En 1940, un an après le début de la guerre, Marcel Bloch, juif, se retire à Cannes, où il est arrêté le 6 octobre. Les Allemands souhaitent une seule chose, que Marcel Bloch travaille pour eux. Il refuse et refusera toujours, jusqu'au bout, même à la veille de son départ pour le camp de Buchenwald, par le convoi du 17 août 1944. "C’était un héros, il s’est comporté toute sa vie en héros", fait valoir son petit-fils, "avant d’être déporté, il a eu une attitude héroïque". Dans le camp de Buchenwald, il porte le triangle rouge des prisonniers politiques et non l'étoile jaune. De santé fragile, il est pris en charge par Marcel Paul, chef du réseau communiste là-bas. C'est à lui et ses compères que Marcel Bloch doit sa survie.
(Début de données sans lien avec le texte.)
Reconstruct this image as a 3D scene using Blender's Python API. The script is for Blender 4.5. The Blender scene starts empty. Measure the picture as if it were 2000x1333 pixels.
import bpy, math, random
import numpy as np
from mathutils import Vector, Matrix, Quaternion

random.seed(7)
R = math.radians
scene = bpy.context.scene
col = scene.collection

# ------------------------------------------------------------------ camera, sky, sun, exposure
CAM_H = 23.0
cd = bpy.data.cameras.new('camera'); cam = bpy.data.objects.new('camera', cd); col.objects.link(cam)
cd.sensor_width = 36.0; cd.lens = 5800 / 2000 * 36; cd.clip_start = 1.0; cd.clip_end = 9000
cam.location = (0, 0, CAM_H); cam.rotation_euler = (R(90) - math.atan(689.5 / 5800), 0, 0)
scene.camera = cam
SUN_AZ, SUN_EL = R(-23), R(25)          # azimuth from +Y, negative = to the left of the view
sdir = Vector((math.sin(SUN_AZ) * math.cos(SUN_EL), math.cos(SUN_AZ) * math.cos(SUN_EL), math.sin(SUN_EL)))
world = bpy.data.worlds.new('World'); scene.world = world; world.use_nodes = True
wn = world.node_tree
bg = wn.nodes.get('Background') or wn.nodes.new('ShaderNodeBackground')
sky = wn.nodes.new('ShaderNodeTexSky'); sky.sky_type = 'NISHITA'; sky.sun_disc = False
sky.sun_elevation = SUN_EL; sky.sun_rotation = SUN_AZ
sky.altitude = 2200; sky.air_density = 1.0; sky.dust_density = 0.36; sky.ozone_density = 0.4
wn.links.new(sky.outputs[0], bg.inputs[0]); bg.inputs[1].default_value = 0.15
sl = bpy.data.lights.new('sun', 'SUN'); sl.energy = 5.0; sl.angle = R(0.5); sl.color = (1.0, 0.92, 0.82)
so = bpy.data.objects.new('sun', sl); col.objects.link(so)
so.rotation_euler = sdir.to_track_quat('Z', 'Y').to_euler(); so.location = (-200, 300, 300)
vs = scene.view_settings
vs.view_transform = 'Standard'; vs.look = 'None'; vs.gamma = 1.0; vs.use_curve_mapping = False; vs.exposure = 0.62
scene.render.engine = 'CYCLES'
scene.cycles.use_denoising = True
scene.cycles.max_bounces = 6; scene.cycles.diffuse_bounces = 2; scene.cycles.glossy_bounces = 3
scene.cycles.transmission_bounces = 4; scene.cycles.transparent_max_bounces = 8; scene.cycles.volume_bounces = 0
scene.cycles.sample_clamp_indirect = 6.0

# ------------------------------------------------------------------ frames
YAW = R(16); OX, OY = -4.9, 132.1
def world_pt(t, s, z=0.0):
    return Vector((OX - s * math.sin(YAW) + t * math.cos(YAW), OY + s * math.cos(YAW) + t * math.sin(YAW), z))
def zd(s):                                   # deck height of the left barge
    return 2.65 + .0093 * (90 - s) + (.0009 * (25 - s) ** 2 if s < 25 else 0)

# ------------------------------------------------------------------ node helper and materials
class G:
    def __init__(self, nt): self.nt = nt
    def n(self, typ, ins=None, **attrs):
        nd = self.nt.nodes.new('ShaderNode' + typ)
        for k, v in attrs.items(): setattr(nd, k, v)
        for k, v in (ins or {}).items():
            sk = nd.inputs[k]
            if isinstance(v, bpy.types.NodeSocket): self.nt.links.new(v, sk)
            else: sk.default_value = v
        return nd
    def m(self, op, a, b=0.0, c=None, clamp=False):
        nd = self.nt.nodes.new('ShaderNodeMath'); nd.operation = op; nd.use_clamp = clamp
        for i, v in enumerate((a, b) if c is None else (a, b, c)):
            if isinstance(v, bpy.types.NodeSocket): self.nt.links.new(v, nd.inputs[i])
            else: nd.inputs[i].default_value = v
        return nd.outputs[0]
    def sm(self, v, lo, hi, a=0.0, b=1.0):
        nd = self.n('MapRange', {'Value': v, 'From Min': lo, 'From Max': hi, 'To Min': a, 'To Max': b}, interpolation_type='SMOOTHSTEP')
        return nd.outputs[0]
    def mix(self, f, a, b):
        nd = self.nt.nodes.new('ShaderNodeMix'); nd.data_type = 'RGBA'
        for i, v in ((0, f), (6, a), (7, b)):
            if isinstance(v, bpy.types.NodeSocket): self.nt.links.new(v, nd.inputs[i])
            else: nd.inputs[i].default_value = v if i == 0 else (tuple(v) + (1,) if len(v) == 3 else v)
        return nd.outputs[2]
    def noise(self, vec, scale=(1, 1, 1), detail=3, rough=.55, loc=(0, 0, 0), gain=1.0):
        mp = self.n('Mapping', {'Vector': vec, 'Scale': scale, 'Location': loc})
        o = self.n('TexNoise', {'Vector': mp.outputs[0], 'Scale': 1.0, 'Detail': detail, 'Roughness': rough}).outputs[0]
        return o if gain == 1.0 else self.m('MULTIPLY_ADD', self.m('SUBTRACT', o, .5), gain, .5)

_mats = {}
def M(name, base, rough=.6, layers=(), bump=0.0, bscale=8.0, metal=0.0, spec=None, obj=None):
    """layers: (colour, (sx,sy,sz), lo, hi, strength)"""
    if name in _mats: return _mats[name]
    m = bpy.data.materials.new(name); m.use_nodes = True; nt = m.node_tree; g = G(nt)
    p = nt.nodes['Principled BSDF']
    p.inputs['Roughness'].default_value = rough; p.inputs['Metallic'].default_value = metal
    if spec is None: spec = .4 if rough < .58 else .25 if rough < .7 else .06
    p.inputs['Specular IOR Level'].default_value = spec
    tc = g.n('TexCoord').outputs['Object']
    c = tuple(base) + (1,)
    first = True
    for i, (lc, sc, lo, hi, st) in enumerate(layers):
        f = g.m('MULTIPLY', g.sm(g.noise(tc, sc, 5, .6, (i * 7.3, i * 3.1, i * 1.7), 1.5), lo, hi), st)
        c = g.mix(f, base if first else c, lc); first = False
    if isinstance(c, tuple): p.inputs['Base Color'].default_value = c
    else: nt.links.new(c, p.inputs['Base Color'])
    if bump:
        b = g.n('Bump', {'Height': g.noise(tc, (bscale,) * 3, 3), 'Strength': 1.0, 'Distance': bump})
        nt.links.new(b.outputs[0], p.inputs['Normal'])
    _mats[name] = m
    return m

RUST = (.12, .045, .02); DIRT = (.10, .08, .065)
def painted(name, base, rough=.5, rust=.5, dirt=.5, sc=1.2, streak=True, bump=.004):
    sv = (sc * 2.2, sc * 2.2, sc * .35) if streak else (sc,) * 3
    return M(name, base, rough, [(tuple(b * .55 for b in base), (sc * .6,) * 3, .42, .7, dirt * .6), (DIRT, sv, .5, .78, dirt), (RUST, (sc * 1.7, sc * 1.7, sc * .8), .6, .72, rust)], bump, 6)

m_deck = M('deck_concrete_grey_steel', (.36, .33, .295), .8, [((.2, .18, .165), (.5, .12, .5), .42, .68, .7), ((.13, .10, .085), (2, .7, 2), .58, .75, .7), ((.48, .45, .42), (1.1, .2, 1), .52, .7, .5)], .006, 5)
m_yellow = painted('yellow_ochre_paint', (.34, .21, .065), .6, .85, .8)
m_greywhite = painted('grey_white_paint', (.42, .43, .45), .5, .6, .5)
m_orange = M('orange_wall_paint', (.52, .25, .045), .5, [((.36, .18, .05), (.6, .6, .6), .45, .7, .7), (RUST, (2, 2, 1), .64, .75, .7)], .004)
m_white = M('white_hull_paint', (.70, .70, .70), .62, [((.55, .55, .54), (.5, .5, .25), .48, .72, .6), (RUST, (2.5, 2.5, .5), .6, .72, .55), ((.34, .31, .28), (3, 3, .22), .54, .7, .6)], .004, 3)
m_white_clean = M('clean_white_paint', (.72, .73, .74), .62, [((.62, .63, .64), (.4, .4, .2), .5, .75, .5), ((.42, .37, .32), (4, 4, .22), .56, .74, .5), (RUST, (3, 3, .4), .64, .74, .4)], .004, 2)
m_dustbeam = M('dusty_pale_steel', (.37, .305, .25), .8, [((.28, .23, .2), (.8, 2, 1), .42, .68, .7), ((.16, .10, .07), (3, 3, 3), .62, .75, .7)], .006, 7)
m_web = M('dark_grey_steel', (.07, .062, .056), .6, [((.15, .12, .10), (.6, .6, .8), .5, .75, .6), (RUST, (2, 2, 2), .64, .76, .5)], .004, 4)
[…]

À la Libération, son obstination constante de collaboration avec les Allemands le fait évidemment bien voir du gouvernement français. En 1949, il décide de changer de patronyme pour Dassault, avant de se convertir au catholicisme un an plus tard. "C'est une manière pour lui de tirer un trait sur tout ce qu'il vient de vivre", justifie Oliver Dassault. Il reprend son métier de constructeur d'avion, de "capitaine d'industrie", et développe sa société. Elle ne cessera de se développer dans les décennies qui suivent pour devenir l'un des fleurons nationaux.